--- START Available data ---

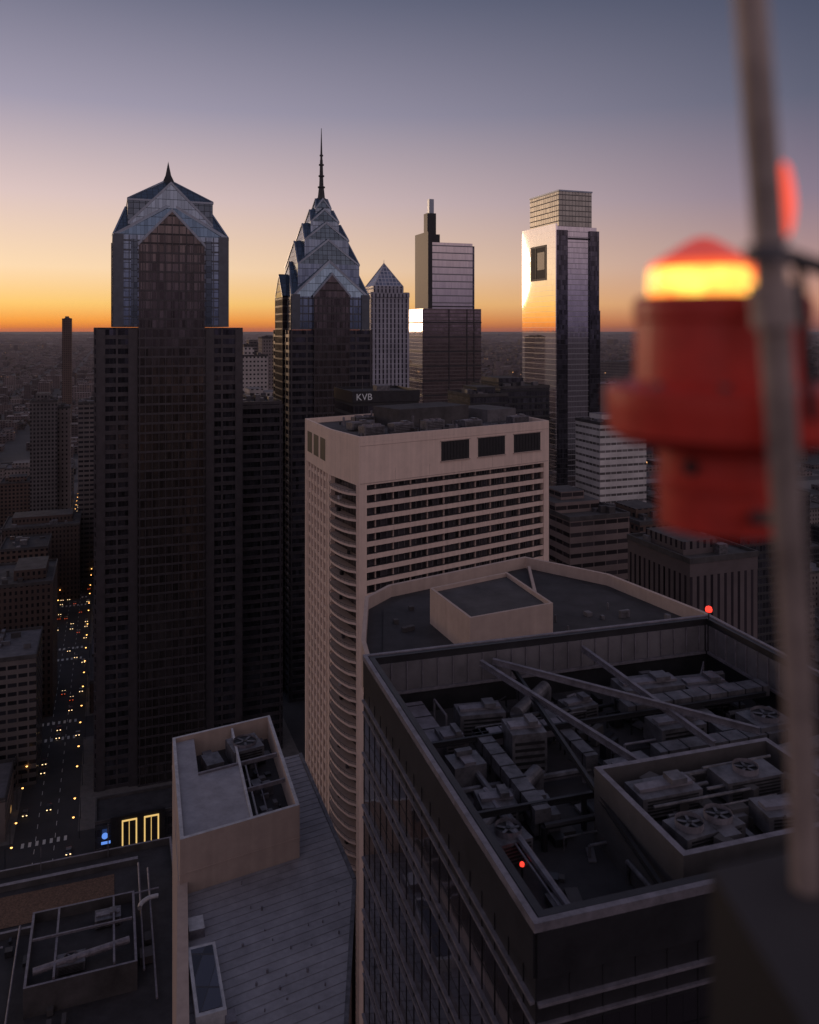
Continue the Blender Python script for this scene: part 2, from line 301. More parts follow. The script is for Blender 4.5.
for iu in range(-36,52):
    for iv in range(-3,100):
        u0=SU+RW+iu*BU; u1=SU-RW+(iu+1)*BU; v0=SV+RW+iv*BV; v1=SV-RW+(iv+1)*BV
        cu,cv=(u0+u1)/2,(v0+v1)/2; x,y=loc2w(cu,cv)
        if y<40: continue
        px=CX+x/y*F
        dist=math.hypot(x,y)
        lim=330 if dist<1500 else 90
        if px<-lim or px>819+lim: continue
        if dist<1300: pv.prism([lw(a,b,0)[:2] for a,b in ((u0,v0),(u1,v0),(u1,v1),(u0,v1))],0,0.13,M['pave'])
        near=dist<1000
        s=2.0
        nu,nv=(3,2) if near else ((random.choice((2,3)),2) if dist<5500 else (2,1))
        us=[u0+s+(u1-u0-2*s)*k/nu for k in range(nu+1)]; vs=[v0+s+(v1-v0-2*s)*k/nv for k in range(nv+1)]
        for a in range(nu):
            for b in range(nv):
                if random.random()<(0.06 if near else .2): continue
                gp=random.uniform(0.2,2.0)
                uu0,uu1,vv0,vv1=us[a]+.1,us[a+1]-gp-(0 if near else random.uniform(0,14)),vs[b]+.1,vs[b+1]-gp-random.choice((0,0,6))-(0 if near else random.uniform(0,20))
                bx,by=loc2w((uu0+uu1)/2,(vv0+vv1)/2)
                if by<60: continue
                rr=math.hypot(uu1-uu0,vv1-vv0)/2
                if not clear(bx,by,rr*0.75): continue
                ppx=CX+bx/by*F
                if dist<1400: h=random.choice((12,14,16,20,24,30,38,50,62))*random.uniform(.85,1.15)
                elif dist<3000: h=random.choice((8,10,12,14,18,26,40))*random.uniform(.8,1.2)
                else: h=random.choice((6,7,9,11,14,22))*random.uniform(.8,1.2)
                if ppx>560 and dist<1400: h*=.7
                if random.random()<0.012 and dist>1300: h*=random.uniform(1.8,3)
                hmax=H-(ymin_at(ppx)-CY)/F*(by-rr) if dist<1300 else 130
                h=max(6,min(h,hmax))
                poly=[loc2w(p,q) for p,q in ((uu0,vv0),(uu1,vv0),(uu1,vv1),(uu0,vv1))]
                if near:
                    mb=MB(); wm=random.choice(FAC+([FPINK] if ppx>500 else [])); rf=random.choice((M['roofdark'],M['roofgrey'],M['roofmid'],M['roofmid']))
                    lp=[(p[0]-bx,p[1]-by) for p in poly]
                    mb.prism(lp,0.13,h,wm,rf); mb.prism(offs(lp,.35),h-.5,h-.15,M['roofmid'],None,True)
                    mb.parapet(lp,h+0.001,h+1.0,.35,M['roofmid'])
                    for _ in range(random.randint(4,10)):
                        q,w=random.uniform(-.38,.38)*(uu1-uu0),random.uniform(-.38,.38)*(vv1-vv0)
                        X,Y=loc2w(q,w); mb.box(X,Y,h+.004+random.random()*.02,random.uniform(1,5),random.uniform(1,4.5),random.uniform(.6,3.5),random.choice((M['galv'],M['roofmid'],wm,M['roofgrey'])),TH)
                    if h>35 and random.random()<.6:
                        lp2=[(p[0]*.55,p[1]*.5) for p in lp]; mb.prism(lp2,h+.03,h+4.5,wm,rf)
                    if (iu==-1 and a==nu-1) or (iu==0 and a==0):
                        e=(uu1 if iu==-1 else uu0); sgn=1 if iu==-1 else -1; vv=vv0+2
                        while vv<vv1-4:
                            if random.random()<.5:
                                w_=random.uniform(1.5,4); q0=loc2w(e+sgn*.06,vv); q1=loc2w(e+sgn*.06,vv+w_)
                                mb.face([(q0[0]-bx,q0[1]-by,1.0),(q1[0]-bx,q1[1]-by,1.0),(q1[0]-bx,q1[1]-by,3.2),(q0[0]-bx,q0[1]-by,3.2)],LSHOP)
                            vv+=5
                    mb.obj(random.choice(KIND),(bx,by,0)); nb+=1
                else:
                    wm=random.choice(FARM); far.prism(poly,0,h,wm,random.choice(RF))
                    if random.random()<.5:
                        q=[(bx+(p[0]-bx)*.35,by+(p[1]-by)*.35) for p in poly]; far.prism(q,h,h+random.uniform(2,4),wm,RF[1])
for _ in range(5200):
    y=random.uniform(9000,34000); x=random.uniform(-.58,.58)*y; sx,sy=random.uniform(20,120),random.uniform(20,90); h=random.choice((7,9,12,16,24))
    if random.random()<.03: h*=3
    far.prism([(x+a*CT-b*ST,y+a*ST+b*CT) for a,b in rect(-sx,sx,-sy,sy)],0,h,random.choice(FARM),random.choice(RF))
pv.obj('pavement'); far.obj('distant_city_blocks')
tr=MB(); TM=plain('winter_foliage',(0.045,0.038,0.031),0.95,ns=0.1,amt=0.5,bump=0)
for _ in range(2600):
    y=1500+random.random()**1.3*30000; x=random.uniform(-.6,.6)*y; r=random.uniform(15,60)*(1+y/9000)
    for k in range(12):
        a=random.random()*6.28; q=random.random()*r; s_=random.uniform(4,9)*(1+y/12000); X,Y,Z=x+math.cos(a)*q*2.2,y+math.sin(a)*q,random.uniform(2,13)
        t=[(X+random.uniform(-s_,s_),Y+random.uniform(-s_,s_),max(0,Z+random.uniform(-s_*.5,s_))) for _ in range(3)]
        tr.face(t,TM)
tr.obj('distant_trees')
hz=MB(); hz.prism(rect(-14000,14000,450,20000),1.0,215,M['ground'],None,True)
ho=hz.obj('haze_layer'); hm=bpy.data.materials.new('dusk_haze'); hm.use_nodes=True; hn_=hm.node_tree; hn_.nodes.clear()
o_=hn_.nodes.new('ShaderNodeOutputMaterial'); vs_=hn_.nodes.new('ShaderNodeVolumeScatter'); vs_.inputs['Color'].default_value=(.90,.84,.93,1); vs_.inputs['Density'].default_value=1.9e-5; vs_.inputs['Anisotropy'].default_value=.3
hn_.links.new(vs_.outputs[0],o_.inputs['Volume']); ho.data.materials.clear(); ho.data.materials.append(hm)

# ---------------- street lamps and cars ----------------
sl=MB(); sl.tube((0,0,0),(0,0,8),.12,M['trimdk'],.07); sl.tube((0,0,7.9),(1.8,0,8.4),.06,M['trimdk']); sl.box(2.0,0,8.35,.9,.35,.14,M['galv']); sl.tube((2.0,0,7.95),(2.0,0,8.34),.30,LW,.42,n=10)
so=sl.obj('street_lamp',(*loc2w(SU-RW-.6,150),.13),TH)
for v in range(180,1500,20):
    for sd in (-1,1):
        o=bpy.data.objects.new('street_lamp',so.data); bpy.context.scene.collection.objects.link(o)
        x,y=loc2w(SU+sd*(RW+.7),v+sd*5+random.uniform(-4,4)); o.location=(x,y,.13); o.rotation_euler=(0,0,TH+(0 if sd<0 else math.pi))
def car(col):
    c=MB(); body=plain('car_paint',col,0.3,metal=.3,ns=1,amt=.05,bump=0)
    prof=[(-2.2,.35),(2.2,.35),(2.25,.75),(1.2,.95),(.6,1.42),(-1.0,1.45),(-1.7,1.0),(-2.25,.9)]
    w0,w1=-.88,.88; n=len(prof)
    for i in range(n):
        a,b=prof[i],prof[(i+1)%n]; mt=M['black'] if i in (3,5) else body
        c.face([(w0,a[0],a[1]),(w0,b[0],b[1]),(w1,b[0],b[1]),(w1,a[0],a[1])],mt)
    c.face([(w1,p[0],p[1]) for p in prof],body); c.face([(w0,p[0],p[1]) for p in reversed(prof)],body)
    for sx in (-.9,.9):
        c.face([(sx,1.0,.97),(sx,.55,1.36),(sx,-.95,1.38),(sx,-1.5,1.0)],M['black'])
        for yy in (-1.4,1.4): c.tube((sx-.1,yy,.33),(sx+.1,yy,.33),.33,M['black'],n=12)
        c.box(sx*.72,2.24,.6,.45,.08,.25,LH); c.box(sx*.75,-2.26,.68,.4,.08,.2,LT)
    return c
cars=[car(c).obj('car',(*loc2w(SU+q*2-4,200+q*9),.01),TH) for q,c in enumerate(((.12,.12,.13),(.04,.04,.05),(.3,.3,.3),(.15,.03,.025)))]
for v in range(230,1400,10):
    for ln,fl,pr in ((-8.4,1,.4),(-4.2,1,.22),(0,1,.22),(4.2,1,.22),(8.4,1,.4)):
        if random.random()<pr:
            o=bpy.data.objects.new('car',random.choice(cars).data); bpy.context.scene.collection.objects.link(o)
            x,y=loc2w(SU+ln,v+random.uniform(0,3)); o.location=(x,y,.012); o.rotation_euler=(0,0,TH+(math.pi if random.random()<.75 else 0))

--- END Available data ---

From the listing above, copy every line that holds the string "scene".

Continue the Blender Python script for this scene: part 2, from line 301. More parts follow. The script is for Blender 4.5.
        o=bpy.data.objects.new('street_lamp',so.data); bpy.context.scene.collection.objects.link(o)
            o=bpy.data.objects.new('car',random.choice(cars).data); bpy.context.scene.collection.objects.link(o)